First, you need to get House Speaker Mike Johnson to carve your Big Beautiful Piece of Sausage into two not-so big but still beautiful chunks.

You need to have Johnston separate the 2017 tax break extension part and the immigration part from the spending-cut part and save the all-important spending cuts for later.

Every Republican in the House and Senate who is against the bill today would vote in a heartbeat tonight for the tax breaks and tougher immigration policies. A few smart Democrats might too.

A pared down bill would assure the country’s future economic growth by getting the 2017 tax breaks codified by Congress.

And with no taxes on tips, no taxes on overtime and no taxes on Social Security, think how you’d improve your historic 50% popularity and put a nail in the coffin of the Democrats.

If a not-as-big slice of your bill passed quickly – by July 4th? – it could also give you the political momentum you’ll need to get the last important slice of your Big, Beautiful Bill passed by the end of summer.

To help you pull this off, you could copy the deal my father made in the early 1980s when he was trying to get his historic tax cuts through a Democrat Congress.

Tip O’Neill was House Speaker, and because Republicans were so badly outnumbered my father needed support from him and a lot of other Democrats.

After a dinner meeting Tip and my dad had to discuss tax cuts, my dad said, as he was leaving, “Tip, tell your caucus that if any one of them votes for my tax breaks, I promise not to campaign against them in the next election.”

The deal worked.

Conservative “Blue Dog” Democrats – now extinct – and moderate Democrats – now an endangered species – voted to pass the Reagan income tax cuts.

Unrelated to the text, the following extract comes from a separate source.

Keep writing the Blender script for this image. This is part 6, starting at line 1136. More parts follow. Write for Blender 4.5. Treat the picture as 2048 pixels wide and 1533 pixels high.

The economy soon went from deep stagflation to recovery and boom.

Mr. President, everyone always asks, “What would Reagan do?” Well, that’s what he did 40 years ago.

If you need to, you should be able to make a similar deal with Republicans or even moderate Democrats on your Big, Beautiful Bill.

You get a lot of little easy wins every day in the media, thanks to the violent crimes committed by the illegal immigrants who’ve become the Democrats’ core constituency.

But to win the tough fight over your Big, Beautiful Bill in Congress, you’ll have to pivot and make it less big. It’s something I bet Reagan would do.